● EXERCISE OBJECTIVE
Restate the listing below word for word, omitting any images.

[START DATASET EXCERPTS]

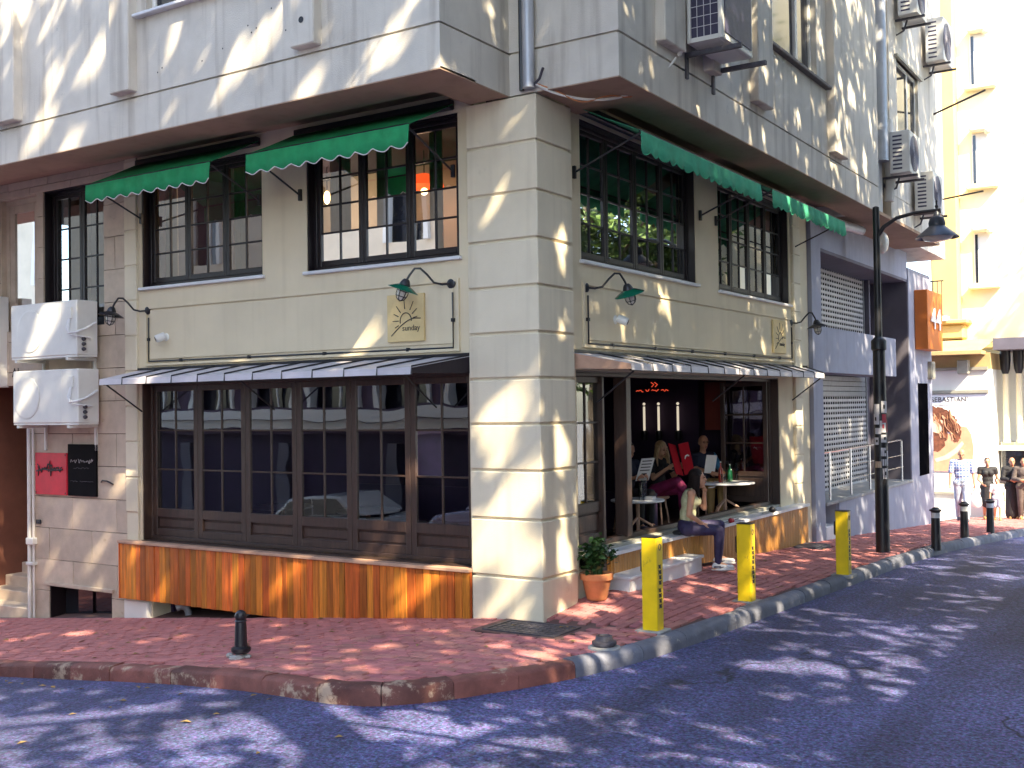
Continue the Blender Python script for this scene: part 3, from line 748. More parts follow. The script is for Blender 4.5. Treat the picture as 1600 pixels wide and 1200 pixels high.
obj('bench_core', MB().box(-.3,-.035,1.34,8.4,-.3,.47), M['dark_wood'], bld)

# --- timber apron under the left window
rp = random.Random(5); x = -6.78
mb = MB().box(-6.80,-.905,-.055,.10,.425,.465,.006); obj('apron_cap', mb, M['trim_wood'], bld)
while x < -.91:
    wd = rp.choice([.085,.095,.10,.11,.12]); x1 = min(x+wd,-.905)
    z0 = max(-.325, h((x+x1)/2,0)-.06) + rp.uniform(-.004,.004)
    if x > -3.2: z0 = max(z0, h((x+x1)/2,0)-.05)
    off = rp.uniform(0,.010)
    obj('plank', MB().box(x+.003,x1-.003,-.020-off,.014,z0,.424,.005), M['plank'], bld); x = x1
obj('plank_end', MB().box(-6.80,-6.782,-.03,.06,-.33,.424), M['plank'], bld)
# open basement recess below the apron, with two vent elbows
mb = MB().box(-6.3,-2.9,.9,.95,-1.3,.4); mb.box(-6.28,-6.2,.4,.9,-1.3,.4); mb.box(-6.3,-2.9,.10,.95,-.30,-.26)
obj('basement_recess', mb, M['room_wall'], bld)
for vx, sc_ in ((-5.72,.8),(-4.62,1.0)):
    z = h(vx,.1)-.1; mb = MB(); mb.tube([(vx,.26,z),(vx,.25,z+.16*sc_),(vx-.01,.22,z+.24*sc_),(vx-.05,.17,z+.27*sc_),(vx-.09,.12,z+.24*sc_)], .062*sc_, 12)
    obj('vent_pipe', mb, M['zinc'], bld, True)

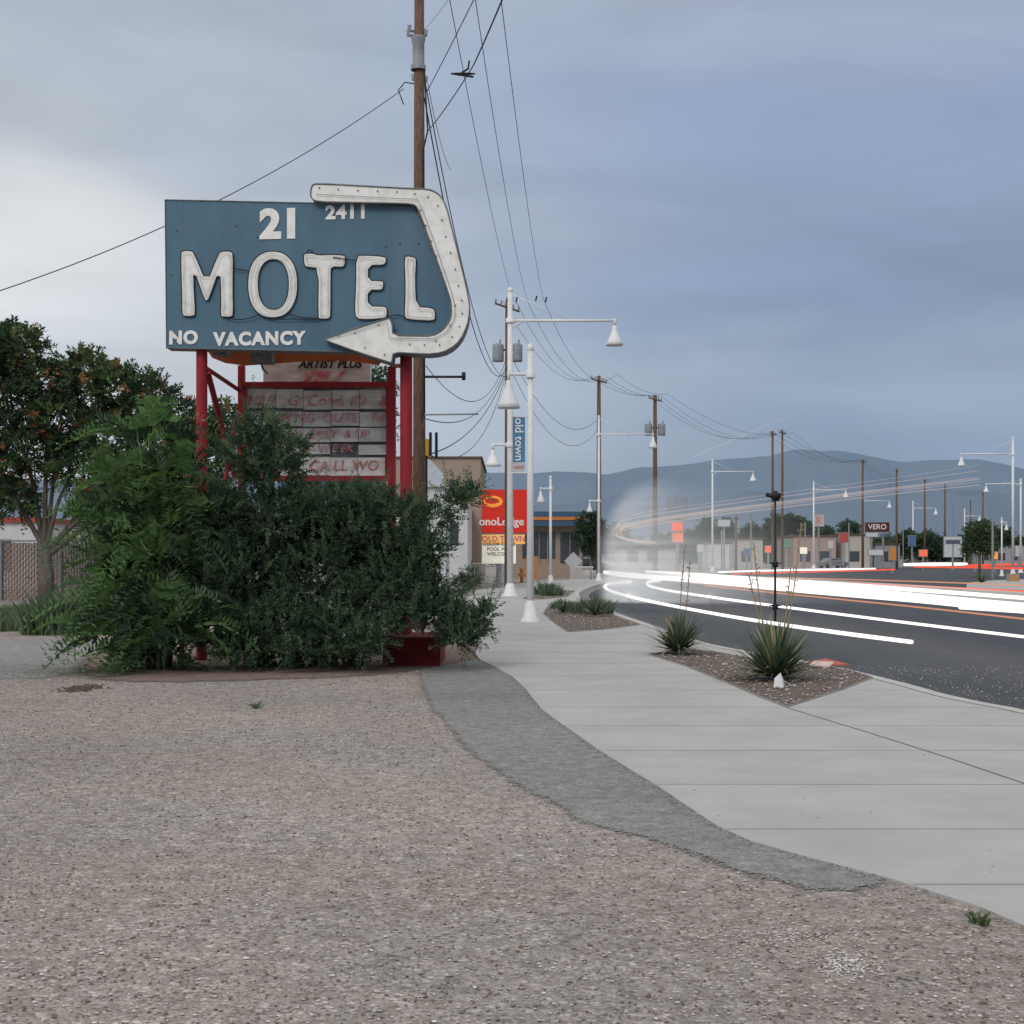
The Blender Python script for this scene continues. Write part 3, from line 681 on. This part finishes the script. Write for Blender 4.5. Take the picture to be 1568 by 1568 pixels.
ls=empty('lodge_sign',(XX(772,76),76,0)); d=76; b=B()
b.box(XX(738,d),XX(808,d),d,d+.5,ZZ(816,d),ZZ(750,d),0)
b.box(XX(736.5,d),XX(809.5,d),d+.05,d+.45,ZZ(817.5,d),ZZ(748.5,d),2)
b.box(XX(738,d),XX(804,d),d,d+.4,ZZ(833,d),ZZ(818.5,d),1); b.box(XX(738,d),XX(790,d),d,d+.4,ZZ(863,d),ZZ(834,d),3)
b.tube([(XX(764,d),d+.25,0),(XX(764,d),d+.25,ZZ(863,d))],.15,8,2)
sw=[(740+30*(.5+.5*math.cos(t)),768+9*math.sin(t)) for t in [i*.4488 for i in range(14)]]
b.prism([W(x,y,d-.03) for x,y in sw],[W(x,y,d-.001) for x,y in sw],4)
sw=[(742+22*(.5+.5*math.cos(t)),767+4.5*math.sin(t)) for t in [i*.4488 for i in range(14)]]
b.prism([W(x,y,d-.05) for x,y in sw],[W(x,y,d-.031) for x,y in sw],0)
b.obj('cabinet',[M('lit_red',(.62,.03,.02),(.55,.03,.02),emis=(.8,.04,.02),estr=.15),M('lit_amber',(.8,.45,.15),emis=(1,.5,.15),estr=.35),m_grey,M('lit_white',(.8,.78,.68),emis=(1,.93,.75),estr=.3),M('swoosh',(.85,.3,.05),emis=(1,.35,.05),estr=.3)],ls)
text('onoLodge',W(768,799,d-.02),17*d/F,m_letter,ls,offset=.012,name='lettering'); text('OLD TOWN',W(771,825.5,d-.02),12*d/F,m_rtext,ls,offset=.01,name='lettering')
text('COLOR CABLE\nPOOL WIFI\nWELCOME',W(764,841,d-.02),7.5*d/F,m_dark,ls,offset=.002,name='lettering')
be4=empty('shop_building',(XX(845,112),112,0)); d=112; b=B()
b.box(XX(770,d),XX(892,d),d,d+15,-.1,ZZ(806,d),0); b.box(XX(768,d),XX(896,d),d-1.2,d+15.2,ZZ(806,d)+.004,ZZ(784,d),1)
b.box(XX(768,d)-.05,XX(896,d)+.05,d-1.28,d-1.2,ZZ(797,d),ZZ(792,d),2)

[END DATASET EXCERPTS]

● SOLUTION TO THIS TASK
Continue the Blender Python script for this scene: part 3, from line 748. More parts follow. The script is for Blender 4.5. Treat the picture as 1600 pixels wide and 1200 pixels high.
obj('bench_core', MB().box(-.3,-.035,1.34,8.4,-.3,.47), M['dark_wood'], bld)

# --- timber apron under the left window
rp = random.Random(5); x = -6.78
mb = MB().box(-6.80,-.905,-.055,.10,.425,.465,.006); obj('apron_cap', mb, M['trim_wood'], bld)
while x < -.91:
    wd = rp.choice([.085,.095,.10,.11,.12]); x1 = min(x+wd,-.905)
    z0 = max(-.325, h((x+x1)/2,0)-.06) + rp.uniform(-.004,.004)
    if x > -3.2: z0 = max(z0, h((x+x1)/2,0)-.05)
    off = rp.uniform(0,.010)
    obj('plank', MB().box(x+.003,x1-.003,-.020-off,.014,z0,.424,.005), M['plank'], bld); x = x1
obj('plank_end', MB().box(-6.80,-6.782,-.03,.06,-.33,.424), M['plank'], bld)
# open basement recess below the apron, with two vent elbows
mb = MB().box(-6.3,-2.9,.9,.95,-1.3,.4); mb.box(-6.28,-6.2,.4,.9,-1.3,.4); mb.box(-6.3,-2.9,.10,.95,-.30,-.26)
obj('basement_recess', mb, M['room_wall'], bld)
for vx, sc_ in ((-5.72,.8),(-4.62,1.0)):
    z = h(vx,.1)-.1; mb = MB(); mb.tube([(vx,.26,z),(vx,.25,z+.16*sc_),(vx-.01,.22,z+.24*sc_),(vx-.05,.17,z+.27*sc_),(vx-.09,.12,z+.24*sc_)], .062*sc_, 12)
    obj('vent_pipe', mb, M['zinc'], bld, True)

The Blender Python script for this scene continues. Write part 3, from line 681 on. This part finishes the script. Write for Blender 4.5. Take the picture to be 1568 by 1568 pixels.
ls=empty('lodge_sign',(XX(772,76),76,0)); d=76; b=B()
b.box(XX(738,d),XX(808,d),d,d+.5,ZZ(816,d),ZZ(750,d),0)
b.box(XX(736.5,d),XX(809.5,d),d+.05,d+.45,ZZ(817.5,d),ZZ(748.5,d),2)
b.box(XX(738,d),XX(804,d),d,d+.4,ZZ(833,d),ZZ(818.5,d),1); b.box(XX(738,d),XX(790,d),d,d+.4,ZZ(863,d),ZZ(834,d),3)
b.tube([(XX(764,d),d+.25,0),(XX(764,d),d+.25,ZZ(863,d))],.15,8,2)
sw=[(740+30*(.5+.5*math.cos(t)),768+9*math.sin(t)) for t in [i*.4488 for i in range(14)]]
b.prism([W(x,y,d-.03) for x,y in sw],[W(x,y,d-.001) for x,y in sw],4)
sw=[(742+22*(.5+.5*math.cos(t)),767+4.5*math.sin(t)) for t in [i*.4488 for i in range(14)]]
b.prism([W(x,y,d-.05) for x,y in sw],[W(x,y,d-.031) for x,y in sw],0)
b.obj('cabinet',[M('lit_red',(.62,.03,.02),(.55,.03,.02),emis=(.8,.04,.02),estr=.15),M('lit_amber',(.8,.45,.15),emis=(1,.5,.15),estr=.35),m_grey,M('lit_white',(.8,.78,.68),emis=(1,.93,.75),estr=.3),M('swoosh',(.85,.3,.05),emis=(1,.35,.05),estr=.3)],ls)
text('onoLodge',W(768,799,d-.02),17*d/F,m_letter,ls,offset=.012,name='lettering'); text('OLD TOWN',W(771,825.5,d-.02),12*d/F,m_rtext,ls,offset=.01,name='lettering')
text('COLOR CABLE\nPOOL WIFI\nWELCOME',W(764,841,d-.02),7.5*d/F,m_dark,ls,offset=.002,name='lettering')
be4=empty('shop_building',(XX(845,112),112,0)); d=112; b=B()
b.box(XX(770,d),XX(892,d),d,d+15,-.1,ZZ(806,d),0); b.box(XX(768,d),XX(896,d),d-1.2,d+15.2,ZZ(806,d)+.004,ZZ(784,d),1)
b.box(XX(768,d)-.05,XX(896,d)+.05,d-1.28,d-1.2,ZZ(797,d),ZZ(792,d),2)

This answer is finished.